One bright sunny day we saw her fighting with
two big polis men in Poli-Olie Close (Old Fishmarket Close) as they tried
to take her up to the Police Station on the High St, all us children where
cheering her on, which she played up to, knocking off their hats and
sending them rolling down the hill, the polis not knowing if they should
save their hats from a crowd of cheering children or carry on trying to
drag Aggie up the Close. A bloody nose or two seemed to get the
better of them and they dragged her away, warning us not to run off with
the hats, which of course we did not...."
Nits
"I used to wear my hair in a high pony tail in
case I got nits (which my mother checked for every Sunday night).

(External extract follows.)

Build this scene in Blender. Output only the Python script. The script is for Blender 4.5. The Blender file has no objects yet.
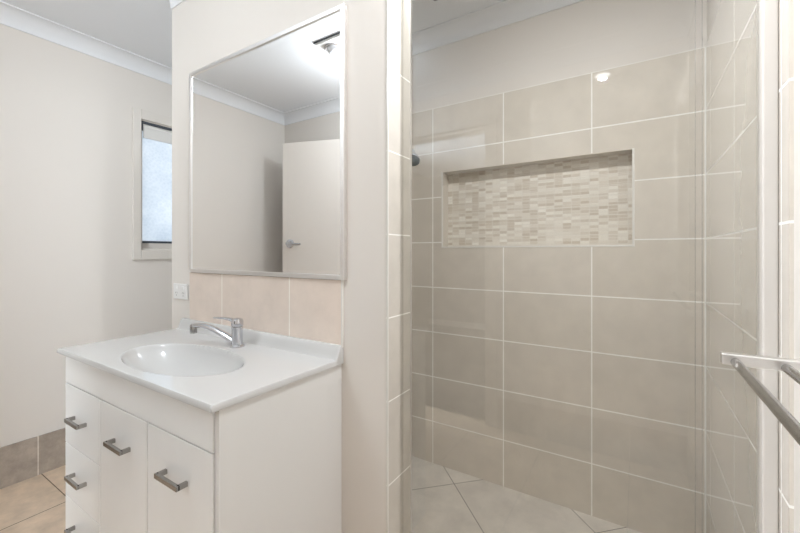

It
was a great cause of shame if the school nit nurse sent you home with a
letter.
Jimmy Boyle sometimes friend sometimes enemy,
used to take great delight in pulling my hair out of it's tight knicker
elastic band and leaving me to explain to my mother that I had not put my
head next to anyone else's."
Happy Days
"Oh happy days when the streets of Edinburgh
were my playground. I was never harmed or afraid, if only today's children
could say the same...minus the nits though."